Starcie tytanów - codzienna praca vs realizacja projektu

Czas czytania 3 minuty




Wiesz, że nie musisz pracować w firmie stricte projektowej, by potrzebować umiejętności z zarządzania projektami? 

O ironio, większość z firm, z którymi współpracujemy, to przede wszystkim małe lub średnie, szybko rosnące firmy produkcyjne i usługowe. Są to firmy budujące innowacyjne urządzenia i oprogramowania, świadczące skomplikowane usługi, tworzące produkt od podstaw etc.     

Generalnie - rzadziej mamy przyjemność pracować z firmami, których podstawą funkcjonowania jest wyłącznie realizacja projektów. Co, w sumie nie dziwne, bo powinny one być świetne w tym, co stanowi ich chleb powszedni ;) Rzadziej, to nie oznacza nigdy.

Oczywiście, wspieramy również wielkie, globalne organizacje, ale wówczas zasady gry są zupełnie inne. Dlaczego inne? Chociażby dlatego, że proces podejmowania decyzji jest całkowicie inny, a to właśnie reguły i decyzje są dla projektu “must have”.  Dlatego, w tym tekście skupię się na tych małych, średnich firmach.

 

Zabierając się do pisania, zastanawiałem się nad najbardziej „topowymi” pytaniami, które ja i moi współpracownicy otrzymujemy w momencie, gdy rozmawiamy z potencjalnym klientem o możliwości rozpoczęcia współpracy. Pokusiłem się nawet o ich spisanie i oto co wyszło:

  • Dlaczego nasze projekty „idą” tak wolno?
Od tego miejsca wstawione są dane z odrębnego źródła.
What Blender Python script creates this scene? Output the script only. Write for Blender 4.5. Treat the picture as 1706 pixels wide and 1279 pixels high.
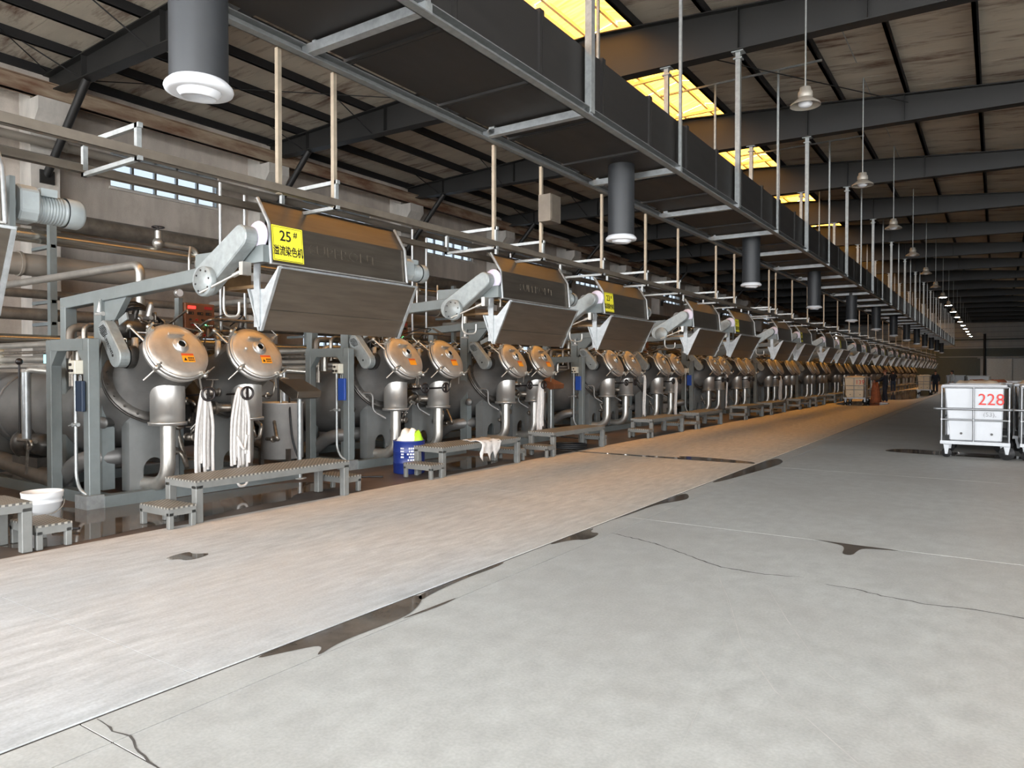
import bpy, math, random
from mathutils import Vector, Matrix
PI = math.pi
rnd = random.Random(7)
S = bpy.context.scene
for o in list(bpy.data.objects): bpy.data.objects.remove(o)
C = S.collection

# ------------------------------------------------------------------ camera, sky, sun, exposure
cam = bpy.data.cameras.new('camera'); camo = bpy.data.objects.new('camera', cam); C.objects.link(camo)
cam.sensor_width = 36.0; cam.lens = 1200.0 / 1706.0 * 36.0; cam.clip_start = .05; cam.clip_end = 400
camo.location = (0, 0, 1.6); camo.rotation_euler = (math.radians(90 - .931), 0, math.radians(33.92))
S.camera = camo
S.view_settings.view_transform = 'Standard'; S.view_settings.look = 'None'
S.view_settings.gamma = 1.0; S.view_settings.use_curve_mapping = False
S.view_settings.exposure = 0.45
W = bpy.data.worlds.new('sky'); S.world = W; W.use_nodes = True
bg = W.node_tree.nodes['Background']; bg.inputs[0].default_value = (.955, .975, 1.0, 1); bg.inputs[1].default_value = 12.0
sun = bpy.data.lights.new('sun', 'SUN'); sun.energy = 9.0; sun.angle = .02; sun.color = (1, .95, .86)
suno = bpy.data.objects.new('sun', sun); C.objects.link(suno)
suno.rotation_euler = Vector((-.25, -.45, -.86)).to_track_quat('-Z', 'Y').to_euler()
DOOR = (-17.5, 12.0, 7.2, -9.0)                          # the open loading side behind the camera: x0, x1, height, y
pl = bpy.data.lights.new('door_portal', 'AREA'); pl.shape = 'RECTANGLE'; pl.size = DOOR[1] - DOOR[0]; pl.size_y = DOOR[2]
pl.cycles.is_portal = True
plo = bpy.data.objects.new('door_portal', pl); C.objects.link(plo)
plo.location = ((DOOR[0] + DOOR[1]) / 2, DOOR[3], DOOR[2] / 2); plo.rotation_euler = (PI / 2, 0, 0)

SIDE = (-7.5, 7.5, 5.2)                                  # open loading bay in the right wall, out of frame: y0, y1, height
pl2 = bpy.data.lights.new('side_portal', 'AREA'); pl2.shape = 'RECTANGLE'; pl2.size = SIDE[2]; pl2.size_y = SIDE[1] - SIDE[0]; pl2.cycles.is_portal = True
plo2 = bpy.data.objects.new('side_portal', pl2); C.objects.link(plo2)
plo2.location = (14.0, (SIDE[0] + SIDE[1]) / 2, SIDE[2] / 2); plo2.rotation_euler = (0, PI / 2, 0)

# ------------------------------------------------------------------ materials
def srgb(r, g, b):
    f = lambda c: (c / 12.92 if c <= .04045 else ((c + .055) / 1.055) ** 2.4)
    return (f(r / 255), f(g / 255), f(b / 255), 1)
M = {}
def mat(name, col, rough=.5, metal=0.0, var=.12, scale=6.0, stretch=(1, 1, 1), col2=None, bump=0.0, rvar=.1, coords='Object', detail=5, spec=.5, lo=.35, hi=.65):
    m = bpy.data.materials.new(name); m.use_nodes = True; nt = m.node_tree; N = nt.nodes; L = nt.links
    b = N['Principled BSDF']
    b.inputs['Metallic'].default_value = metal; b.inputs['Roughness'].default_value = rough
    b.inputs['Specular IOR Level'].default_value = spec
    c2 = col2 or tuple(c * (1 - var * 2) for c in col[:3]) + (1,)
    if coords == 'World':
        g = N.new('ShaderNodeNewGeometry'); src = g.outputs['Position']
    else:
        g = N.new('ShaderNodeTexCoord'); src = g.outputs['Object']
    mp = N.new('ShaderNodeMapping'); mp.inputs['Scale'].default_value = stretch; L.new(src, mp.inputs[0])
    nz = N.new('ShaderNodeTexNoise'); nz.inputs['Scale'].default_value = scale; nz.inputs['Detail'].default_value = detail
    nz.inputs['Roughness'].default_value = .6; L.new(mp.outputs[0], nz.inputs['Vector'])
    rp = N.new('ShaderNodeValToRGB'); rp.color_ramp.elements[0].position = lo; rp.color_ramp.elements[1].position = hi
    rp.color_ramp.elements[0].color = c2; rp.color_ramp.elements[1].color = col
    L.new(nz.outputs['Fac'], rp.inputs[0]); L.new(rp.outputs[0], b.inputs['Base Color'])
    if rvar:
        mr = N.new('ShaderNodeMapRange'); mr.inputs[3].default_value = max(.02, rough - rvar); mr.inputs[4].default_value = min(1, rough + rvar)
        L.new(nz.outputs['Fac'], mr.inputs[0]); L.new(mr.outputs[0], b.inputs['Roughness'])
    if bump:
        bp = N.new('ShaderNodeBump'); bp.inputs['Strength'].default_value = bump; bp.inputs['Distance'].default_value = .02
        L.new(nz.outputs['Fac'], bp.inputs['Height']); L.new(bp.outputs[0], b.inputs['Normal'])
    M[name] = m; return m
def emit(name, col, s):
    m = bpy.data.materials.new(name); m.use_nodes = True; b = m.node_tree.nodes['Principled BSDF']
    b.inputs['Base Color'].default_value = col; b.inputs['Emission Color'].default_value = col; b.inputs['Emission Strength'].default_value = s
    M[name] = m; return m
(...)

Dlaczego tak trudno zobaczyć jakikolwiek progres w ich realizacji?

  • Dlaczego nasze projekty, które 2 lata temu realizowaliśmy w 6-8 miesięcy, obecnie trwają ponad rok i nie mogą się skończyć?

  • Dlaczego nasze projekty kosztują tak dużo i coraz więcej?

 

(Patrząc na nie od razu zarysował się w moich myślach magiczny  trójkąt projektowy z równymi ramionami o dźwięcznych nazwach: JAKOŚĆ, CZAS, KOSZT. Jeżeli Tobie też, to witaj w klubie ;).

 

Założę się, że te pytania, są podobne do tych, które sam sobie zadajesz. W drodze poszukiwania odpowiedzi i rozwiązania problemów większość osób:

- zapisuje się/wysyła swoich pracowników na szkolenia w zakresie zarządzania projektami/ studia podyplomowe z tego zakresu, bądź

- spędza miesiące na wyborze elektronicznego narzędzia do zarządzania projektami oraz angażuje swój czas i pieniądze we wdrożenie wybranego, wyczekiwanego, wytęsknionego software, który ma pomóc osiągnąć sukces.

 

Każde z tych rozwiązań jest  OK.  Nie zamierzam ich krytykować. Z resztą byłbym hipokrytą, bo też je rekomenduję, moi współpracownicy tak samo. 

Ale, ale, ale - liczy się jednak szerszy kontekst. Szczególnie w przypadku, gdy praca projektowa stanowi max. 20% tak zwanego strumienia pracy generowanej w firmie. W tym przypadku, by znacząco podnieść poziom i efektywność zarządzania projektami, musisz zająć się działaniami, które w większości przypadków nie dotyczą projektów. (Tak dobrze przeczytałeś). PARADOKS? Oczywiście, dla mnie też, ale tak, moim zdaniem, wygląda rzeczywistość.